Pett was born in Bloomington, Indiana, but moved to Nigeria when he was a boy. He traveled extensively throughout his life, living in 30 countries on five continents across the globe.

Now working at the Herald-Leader, he said he’s honored to have won numerous awards, such as the Global Media Award in 1995, the Robert Kennedy Journalism Award in 1999, a Pulitzer for his editorial cartoons in 2000 and was a finalist for the award in 1989, 1998 and 2001.

His cartoons have been in notable newspapers, including USA Today, the New York Times, the Washington Post, the Los Angeles Times and Newsweek. Pett has held U.S. State department workshops and has explored the world of stand-up comedy.

Despite Pett’s achievement, the night wasn’t very formal at all. Instead, it felt more like a comedy routine. The night started off with jokes, and Pett greeted customers as they passed by.

“When I retire, I’m going to be a really creepy Walmart greeter,” Pett said.

While Pett joked around, he also drew caricatures of many famous politicians and presidents, such as Ronald Reagan, Sr. George Bush, Bill Clinton, George Bush, Barack Obama and Donald Trump.

“A caricature isn’t meant to be complimentary,” Pett said as he drew Trump’s hair. “The purpose is to take someone’s worst feature and… make it worse.”

That isn’t the only wisdom Pett had.

“Sometimes, a caricature ends up becoming more like the person, rather than the actual person themselves,” Pett said. “Also, only draw people like this when you don’t like them.”

While Joel Pett did entertain the crowd, he also gave them a bit of insight into the actual workings of a political cartoonist. He said the career seems to be dropping off due to current culture.

“It’s the great American art form, however, it’s basically dead,” Pett said. “The future for cartoonists is hopeless. There’s no way people will ever get corporate sponsorships anymore since anyone can whip something up and send it out through the internet.
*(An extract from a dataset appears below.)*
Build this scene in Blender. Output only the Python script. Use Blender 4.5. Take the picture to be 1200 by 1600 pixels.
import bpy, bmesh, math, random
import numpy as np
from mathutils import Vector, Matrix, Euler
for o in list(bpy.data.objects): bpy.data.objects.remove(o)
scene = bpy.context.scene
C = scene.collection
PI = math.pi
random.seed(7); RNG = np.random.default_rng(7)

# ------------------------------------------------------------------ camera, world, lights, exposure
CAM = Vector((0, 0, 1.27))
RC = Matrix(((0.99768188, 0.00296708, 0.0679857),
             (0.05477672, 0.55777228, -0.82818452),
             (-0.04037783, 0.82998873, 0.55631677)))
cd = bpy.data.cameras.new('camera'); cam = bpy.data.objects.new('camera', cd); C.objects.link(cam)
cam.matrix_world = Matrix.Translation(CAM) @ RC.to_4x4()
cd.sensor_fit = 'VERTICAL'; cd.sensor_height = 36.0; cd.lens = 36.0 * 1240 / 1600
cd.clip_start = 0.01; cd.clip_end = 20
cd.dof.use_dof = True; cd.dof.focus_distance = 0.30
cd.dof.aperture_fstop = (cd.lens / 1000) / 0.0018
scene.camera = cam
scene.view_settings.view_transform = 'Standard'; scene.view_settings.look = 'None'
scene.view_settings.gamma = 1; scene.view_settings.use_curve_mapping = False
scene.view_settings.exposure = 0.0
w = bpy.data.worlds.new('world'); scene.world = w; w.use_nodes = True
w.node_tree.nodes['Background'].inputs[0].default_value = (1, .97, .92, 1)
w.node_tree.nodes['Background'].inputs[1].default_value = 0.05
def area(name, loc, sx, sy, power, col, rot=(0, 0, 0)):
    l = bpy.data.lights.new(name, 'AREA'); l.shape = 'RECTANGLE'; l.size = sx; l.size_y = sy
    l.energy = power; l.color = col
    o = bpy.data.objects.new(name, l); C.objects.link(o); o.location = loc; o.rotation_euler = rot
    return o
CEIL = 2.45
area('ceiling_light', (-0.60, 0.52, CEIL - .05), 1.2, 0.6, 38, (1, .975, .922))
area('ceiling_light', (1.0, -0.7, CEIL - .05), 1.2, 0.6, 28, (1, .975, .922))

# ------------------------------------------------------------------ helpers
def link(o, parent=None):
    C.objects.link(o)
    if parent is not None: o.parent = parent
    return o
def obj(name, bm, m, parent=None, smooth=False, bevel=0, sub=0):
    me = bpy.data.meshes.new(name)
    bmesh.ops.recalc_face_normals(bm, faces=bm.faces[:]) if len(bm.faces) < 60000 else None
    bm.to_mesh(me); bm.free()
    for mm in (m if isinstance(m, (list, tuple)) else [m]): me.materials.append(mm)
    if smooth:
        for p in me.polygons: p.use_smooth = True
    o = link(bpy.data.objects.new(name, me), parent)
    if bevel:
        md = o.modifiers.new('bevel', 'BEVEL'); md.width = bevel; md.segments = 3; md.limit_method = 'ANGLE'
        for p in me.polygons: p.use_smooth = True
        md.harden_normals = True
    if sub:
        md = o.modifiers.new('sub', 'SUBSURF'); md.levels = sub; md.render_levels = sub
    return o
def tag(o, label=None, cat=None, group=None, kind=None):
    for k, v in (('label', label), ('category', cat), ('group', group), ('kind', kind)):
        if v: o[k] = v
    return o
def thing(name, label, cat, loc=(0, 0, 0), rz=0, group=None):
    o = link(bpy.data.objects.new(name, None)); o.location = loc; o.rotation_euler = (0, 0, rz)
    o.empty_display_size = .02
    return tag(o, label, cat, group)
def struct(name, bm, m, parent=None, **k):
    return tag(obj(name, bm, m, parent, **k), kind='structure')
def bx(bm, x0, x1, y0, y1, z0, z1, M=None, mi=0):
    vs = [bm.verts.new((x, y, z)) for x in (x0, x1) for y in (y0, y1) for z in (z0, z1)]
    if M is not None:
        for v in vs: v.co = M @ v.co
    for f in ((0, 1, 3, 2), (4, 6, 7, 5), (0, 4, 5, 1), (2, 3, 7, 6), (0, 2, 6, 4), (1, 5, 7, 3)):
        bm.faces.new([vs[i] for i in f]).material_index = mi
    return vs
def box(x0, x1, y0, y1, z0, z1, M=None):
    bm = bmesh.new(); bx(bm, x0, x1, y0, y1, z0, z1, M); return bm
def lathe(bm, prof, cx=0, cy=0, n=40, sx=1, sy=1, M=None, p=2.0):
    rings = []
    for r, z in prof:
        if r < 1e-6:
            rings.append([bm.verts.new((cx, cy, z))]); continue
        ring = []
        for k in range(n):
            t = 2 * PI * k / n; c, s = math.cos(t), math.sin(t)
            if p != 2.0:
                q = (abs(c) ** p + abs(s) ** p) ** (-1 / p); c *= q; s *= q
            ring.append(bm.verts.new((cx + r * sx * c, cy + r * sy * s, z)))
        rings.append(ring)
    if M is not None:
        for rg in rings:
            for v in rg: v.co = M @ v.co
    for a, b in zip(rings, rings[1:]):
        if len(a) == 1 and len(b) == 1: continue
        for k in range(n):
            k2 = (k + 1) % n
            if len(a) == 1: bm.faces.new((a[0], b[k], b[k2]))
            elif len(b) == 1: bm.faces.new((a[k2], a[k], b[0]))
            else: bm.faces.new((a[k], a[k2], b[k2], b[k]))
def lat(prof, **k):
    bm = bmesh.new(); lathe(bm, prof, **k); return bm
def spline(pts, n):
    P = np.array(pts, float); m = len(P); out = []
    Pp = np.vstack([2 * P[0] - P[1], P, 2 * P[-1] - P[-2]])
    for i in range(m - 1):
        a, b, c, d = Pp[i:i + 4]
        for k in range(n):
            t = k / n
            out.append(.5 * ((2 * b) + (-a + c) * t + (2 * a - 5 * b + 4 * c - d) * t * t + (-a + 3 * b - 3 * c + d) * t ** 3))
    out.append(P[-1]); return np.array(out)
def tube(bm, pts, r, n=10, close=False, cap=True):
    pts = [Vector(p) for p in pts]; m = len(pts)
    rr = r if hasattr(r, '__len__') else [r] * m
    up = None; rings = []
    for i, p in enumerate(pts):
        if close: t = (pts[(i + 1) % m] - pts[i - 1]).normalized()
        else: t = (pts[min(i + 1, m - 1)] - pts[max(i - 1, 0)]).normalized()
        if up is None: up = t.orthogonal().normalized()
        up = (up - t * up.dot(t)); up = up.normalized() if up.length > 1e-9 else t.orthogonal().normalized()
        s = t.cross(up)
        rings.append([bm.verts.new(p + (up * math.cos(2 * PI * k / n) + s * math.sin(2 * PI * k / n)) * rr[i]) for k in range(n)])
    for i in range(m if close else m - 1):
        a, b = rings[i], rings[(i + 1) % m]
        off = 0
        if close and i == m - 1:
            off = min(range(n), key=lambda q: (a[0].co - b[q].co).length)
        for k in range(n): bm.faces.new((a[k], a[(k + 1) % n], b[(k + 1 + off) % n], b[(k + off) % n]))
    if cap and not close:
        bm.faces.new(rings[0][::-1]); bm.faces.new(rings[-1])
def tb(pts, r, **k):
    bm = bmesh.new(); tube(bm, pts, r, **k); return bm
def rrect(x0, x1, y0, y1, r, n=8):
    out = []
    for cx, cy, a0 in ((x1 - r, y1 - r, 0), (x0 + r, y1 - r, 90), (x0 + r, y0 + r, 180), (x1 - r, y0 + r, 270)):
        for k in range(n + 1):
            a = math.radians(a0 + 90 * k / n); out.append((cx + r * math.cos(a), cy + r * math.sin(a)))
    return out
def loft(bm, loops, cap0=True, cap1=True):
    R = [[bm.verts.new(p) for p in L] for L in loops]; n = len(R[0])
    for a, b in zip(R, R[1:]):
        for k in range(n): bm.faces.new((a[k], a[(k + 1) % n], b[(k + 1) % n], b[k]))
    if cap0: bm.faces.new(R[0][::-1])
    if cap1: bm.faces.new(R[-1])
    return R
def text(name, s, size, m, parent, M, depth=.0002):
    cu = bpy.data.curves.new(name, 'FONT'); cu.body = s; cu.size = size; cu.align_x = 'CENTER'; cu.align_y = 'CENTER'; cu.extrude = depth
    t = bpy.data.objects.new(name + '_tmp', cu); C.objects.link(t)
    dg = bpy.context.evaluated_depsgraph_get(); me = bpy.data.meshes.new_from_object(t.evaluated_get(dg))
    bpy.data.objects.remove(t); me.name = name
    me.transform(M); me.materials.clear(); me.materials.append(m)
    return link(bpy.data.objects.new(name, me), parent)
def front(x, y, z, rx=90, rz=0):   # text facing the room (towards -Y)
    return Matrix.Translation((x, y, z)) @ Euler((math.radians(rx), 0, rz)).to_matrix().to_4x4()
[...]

It’s a shame.”

While he said the future does seem grim for the career, Pett gave the audience a small glimpse into his working process.

“Anger moves me,” Pett said. “Humanity makes me furious.”

He said he reads, listens and watches the news every day, gathering any information he can use in a comic.

“Really, getting political material to make fun of is not that hard. It shouldn’t be made this easy,” Pett said. Afterwards, he makes a list of ideas, stares at it and most importantly, plays around with different concepts until he can produce a cartoon.

Pett said he doesn’t always get away with his controversial opinions. Many times, he’s been bombarded with hate mail, angry phone calls, threatening faxes and even a protest. Pett has received one death threat, but the situation was quickly handled before it got out of control.

One of his most controversial cartoons involved the current Governor of Kentucky, Matt Bevin, back in 2015. The cartoon depicted Bevin cowering under a desk, while an attendant says to him, “Sir, they’re not terrorists…they’re your own adopted kids!”

Furious over the cartoon, Bevin called Pett a racist. While Pett didn’t mean for that message or to attack the children, he explained that he was only condemning Bevin’s stance on the Syrian refugee crisis.

“As political cartoonists, it’s on us to be our own judges to decide if something we draw is okay or not. However, I believe the worse something is, the more you need to talk about it,” Pett said.